Work to complete: Copy exactly, and only, the lines below from the first through the one containing "return [re] +", both included; pictures are omitted.

Information shown:
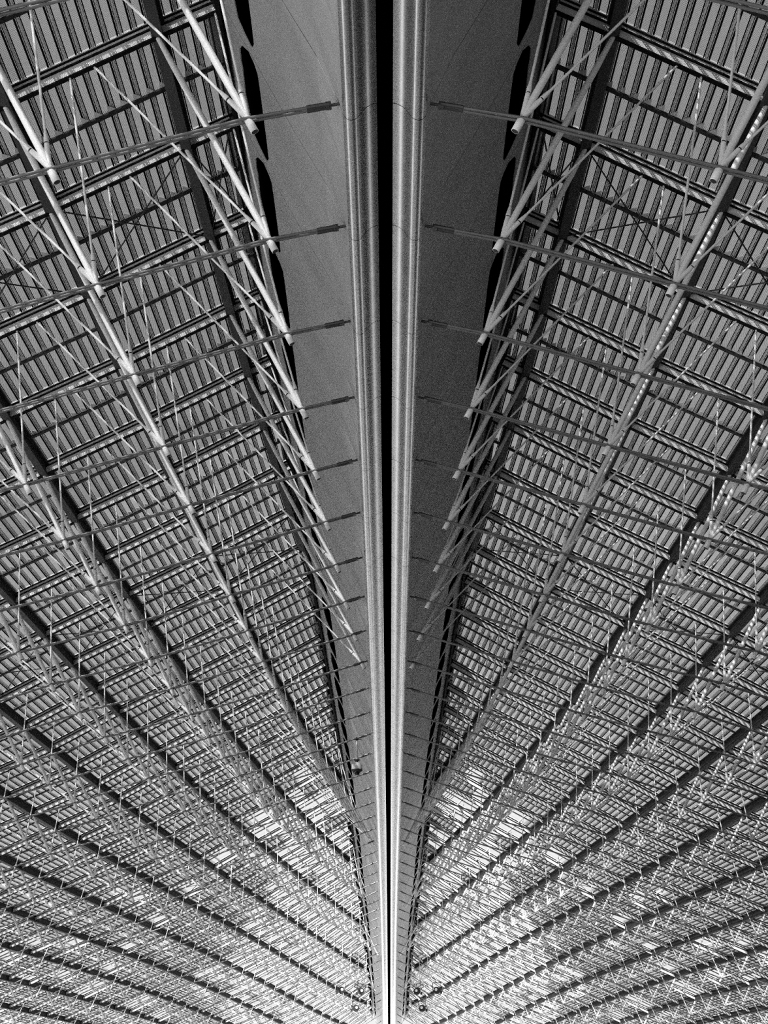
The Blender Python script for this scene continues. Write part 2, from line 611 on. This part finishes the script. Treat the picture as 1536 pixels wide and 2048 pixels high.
def place(name, me, root, a, b, r=None):
    """shared unit mesh from a to b (world); r scales the section and stretches the length"""
    o = bpy.data.objects.new(name, me)
    a = Vector(a); b = Vector(b)
    m = aim(a, b)
    if r is not None:
        L = (b - a).length
        m = m @ Matrix.Diagonal((r, r, L, 1))
    m.translation = a - root.location
    o.parent = root
    o.matrix_basis = m
    COL.objects.link(o)
    return o

def rib_line(i):
    re = r_edge(i) - .002
    return [re] + [x for x in PX if x < re - .01]

def rod_targets(i, j):
    """rib points the two brace rods of tip j run up to"""
    out = []
    if j + 1 < NJ:
        out.append(PX[j] + .42 * (PX[j + 1] - PX[j]))
    inn = PX[j] + .42 * (.1924 if j == 0 else PX[j - 1] - PX[j])
    inn = min(inn, r_edge(i) - .004)
    if inn > PX[j] + .01:
        out.append(inn)
    return out

for side in (1, -1):
    for i in range(I0, I1 + 1):
        sp = pt(i, r_at_x(i, -.60), SH, False)
        root_loc = mir(sp, side)
        n_top = i + 1              # rib 0 is the first whose cable is seen to reach the spine
        if -1 <= i <= NEAR:
            lab = 'pale strutted truss over twin tie cables, %s half, %s cable from the top' % (SIDE[side], ORD[max(n_top - 1, 0)])
            if i == -1:
                lab = 'pale strutted truss whose tie cables cross the top %s corner' % SIDE[side]
            grp = 'strutted roof trusses'
        elif i < -1:
            lab, grp = 'pale strutted roof truss overhead, cut off by the top edge, %s half' % SIDE[side], 'overhead trusses, %s half' % SIDE[side]
        else:
            lab, grp = 'small pale roof truss in the far dense tangle low in the photo, %s half' % SIDE[side], 'far roof trusses, %s half' % SIDE[side]
        root = empty('roof_truss', root_loc, lab, 'roof truss', grp)
        o0 = tuple(root_loc)
        # rib: an I section with a hat channel on top
        b = MB()
        rl = rib_line(i)
        for a, c in zip(rl[:-1], rl[1:]):
            A, C = pt(i, a, roof_z(a)), pt(i, c, roof_z(c))
            U = (0, 0, 1)
            def bar(z, w, h, m):
                up = Vector((0, 0, 1)); d = (C - A).normalized(); up = (up - d * up.dot(d)).normalized()
                b.box(A + up * z, C + up * z, w, h, U, m)
            bar(.010, .082, .018, 1)
            bar(.082, .012, .130, 0)
            bar(.155, .080, .020, 1)
            bar(.188, .040, .048, 0)
            bar(.220, .090, .018, 1)
            bar(.243, .130, .026, 0)
        link('rib', b.mesh('rib', [M_WEB, M_DARK], side=side, origin=o0), root)
        # twin cable
        tips = [pt(i, TX[j], TH[j]) for j in range(NJ)]
        jm = 0
        path = [sp] + [t for t in tips if t.x < sp.x - .3]
        d0 = (path[1] - path[0]).normalized()
        hd = head(i)
        lon = Vector((sin(hd), cos(hd), 0))
        t0 = path[0] + d0 * .32
        for s_ in (-1, 1):
            cb = MB()
            off = lon * (.035 * s_)
            cb.tube([path[0] + d0 * .16 + off * .8] + [p + off for p in path[1:]], .0185, 8)
            link('tie_cable', cb.mesh('tie_cable', [M_CABLE], True, side, o0), root)
        cb = MB()
        lob = Vector((-.50, path[0].y - .02, 10.07 + spine_z(i)))
        cb.tube([path[0] + d0 * .10, path[0] - d0 * .06], .018, 8)
        for s_ in (-1, 1):
            cb.tube([path[0] + d0 * .05 + lon * (.030 * s_), path[0] + d0 * .30 + lon * (.034 * s_)], .027, 8)
        cb.box(path[0] + d0 * .03, path[0] + d0 * .09, .10, .05)
        link('cable_clamp', cb.mesh('cable_clamp', [M_CLAMP], False, side, o0), root)
        web = MB()
        for j in range(NJ):
            if PX[j] > r_edge(i) - .004:
                continue
            T, P = tips[j], pt(i, PX[j], PH[j])
            ax = (P - T).normalized()
            near = i <= NEAR and (abs(T.x - XM) / max(T.y, 1) < .30) and T.y > 5
            A = T + ax * .03
            Tm, Pm, Am = mir(T, side), mir(P, side), mir(A, side)
            rads = min(1.0, LEN[j] / .2 if LEN[j] else 1.0)
            if near:
                place('post', ME_POST, root, Tm, Pm, .043)
                place('end_stub', ME_STUB, root, Tm, Pm)
            elif i <= I1:
                web.tube([T - ax * .17, T], .046, 6)
                web.tube([T, P], .042, 8)
            for rr in rod_targets(i, j):
                B = pt(i, rr, roof_z(rr))
                Bm = mir(B, side)
                d = (B - A).normalized()
                if near:
                    place('rod_socket', ME_SOCK, root, Am, Bm)
                    place('brace_rod', ME_ROD, root, mir(A + d * SOCK_L, side), Bm, .0165)
                else:
                    web.tube([A, A + d * .31, A + d * .46, B], [.034, .031, .0165, .0165], 6)
            # cross wires every sixth bay
            if i % 6 == 2 and i < 34 and abs(T.x - XM) / max(T.y, 1) < .30 and T.y > 5:
                rA = PX[j]
                rB = PX[j - 1] if j > 0 and PX[j - 1] < r_edge(i + 1) else min(PX[j] + .19, r_edge(i) - .01)
                for (ia, ra), (ib, rb) in (((i, rA), (i + 1, rB)), ((i, rB), (i + 1, rA))):
                    w = MB()
                    w.tube([pt(ia, ra, roof_z(ra) + .006), pt(ib, rb, roof_z(rb) + .006)], .012, 6)
                    link('cross_brace', w.mesh('cross_brace', [M_WIRE], True, side, o0), root)
        if web.v:
            o = link('strut_web', web.mesh('strut_web', [M_POST], True, side, o0), root)
            o['kind'] = 'stuff'

# ------------------------------------------------------------------ dome camera hung from a tie cable
def lathe(b, c, prof, n=16, mi=0):
    b.tube([Vector(c) + Vector((0, 0, z)) for z, r in prof], [r for z, r in prof], n, mi)

def dome_camera():
    i = 12
    sp = pt(i, r_at_x(i, -.60), SH, False)
    t0 = pt(i, TX[1], TH[1])
    d = (t0 - sp).normalized()
    c = sp + d * ((sp.x + .96) / -d.x)            # on the twin cable
    root = empty('security_camera', c, 'small grey dome camera hanging from a tie cable in front of the left soffit', 'camera')
    def add(name, fn, mats, sm=True):
        b = MB(); fn(b)
        return link(name, b.mesh(name, mats, sm), root)
    add('clamp_bracket', lambda b: (b.box((-.13, 0, -.045), (.13, 0, -.045), .05, .03), b.box((0, -.06, -.02), (0, .06, -.02), .04, .05), b.box((0, 0, .03), (0, 0, -.09), .05, .05, (0, 1, 0))), [M_CLAMP], False)
    add('pole', lambda b: b.tube([(0, 0, -.08), (0, 0, -.64)], .032, 12), [M_CAMPOLE])
    add('mount_cap', lambda b: lathe(b, (0, 0, -.65), [(.03, .05), (.02, .085), (-.01, .085), (-.03, .04), (-.06, .04)]), [M_RING])
    add('housing', lambda b: lathe(b, (0, 0, -.79), [(.08, .04), (.05, .11), (.0, .155), (-.13, .165), (-.15, .165)]), [M_CAMW])
    add('rim', lambda b: lathe(b, (0, 0, -.95), [(.02, .168), (-.02, .165), (-.045, .125)]), [M_RING])
    add('dome', lambda b: lathe(b, (0, 0, -.99), [(0, .11), (-.05, .10), (-.09, .07), (-.11, .02)]), [M_LENS])
dome_camera()

# ------------------------------------------------------------------ floodlights on the far trusses
FL = [(1, (-2.99, 109.3, 5.81), 'farthest left of the dark lamps low in the left half'), (1, (-1.81, 112.0, 5.89), 'nearest the spine of the dark lamps low in the left half'), (1, (-2.19, 114.9, 4.98), 'lowest of the dark lamps low in the left half'),
      (-1, (-2.99, 109.3, 5.81), 'farthest right of the dark lamps low in the right half'), (-1, (-1.81, 112.0, 5.89), 'nearest the spine of the dark lamps low in the right half'), (-1, (-2.19, 114.9, 4.98), 'lowest of the dark lamps low in the right half')]
for side, c, where in FL:
    c = Vector(c)
    cm = mir(c, side)
    root = empty('floodlight', cm, 'black floodlight, ' + where, 'lamp', 'floodlights on the far trusses')
    o0 = tuple(cm)
    C = Vector(c)
    b = MB(); b.tube([C + Vector((0, .25, 0)), C + Vector((0, .12, 0)), C + Vector((0, -.14, 0))], [.10, .21, .22], 12)
    link('lamp_housing', b.mesh('lamp_housing', [M_RING], True, side, o0), root)
    b = MB(); b.tube([C + Vector((.04, -.14, .05)), C + Vector((.04, -.17, .05))], [.09, .08], 12)
    link('lens', b.mesh('lens', [M_POST], True, side, o0), root)
    b = MB(); b.box(C + Vector((-.24, .05, 0)), C + Vector((-.24, .05, .45)), .05, .03, (1, 0, 0)); b.box(C + Vector((.24, .05, 0)), C + Vector((.24, .05, .45)), .05, .03, (1, 0, 0)); b.box(C + Vector((-.26, .05, .46)), C + Vector((.26, .05, .46)), .05, .03)
    b.box(C + Vector((-.34, .02, -.12)), C + Vector((-.22, .02, -.12)), .22, .16)
    link('bracket', b.mesh('bracket', [M_RING], False, side, o0), root)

Response to this task:
The Blender Python script for this scene continues. Write part 2, from line 611 on. This part finishes the script. Treat the picture as 1536 pixels wide and 2048 pixels high.
def place(name, me, root, a, b, r=None):
    """shared unit mesh from a to b (world); r scales the section and stretches the length"""
    o = bpy.data.objects.new(name, me)
    a = Vector(a); b = Vector(b)
    m = aim(a, b)
    if r is not None:
        L = (b - a).length
        m = m @ Matrix.Diagonal((r, r, L, 1))
    m.translation = a - root.location
    o.parent = root
    o.matrix_basis = m
    COL.objects.link(o)
    return o

def rib_line(i):
    re = r_edge(i) - .002
    return [re] + [x for x in PX if x < re - .01]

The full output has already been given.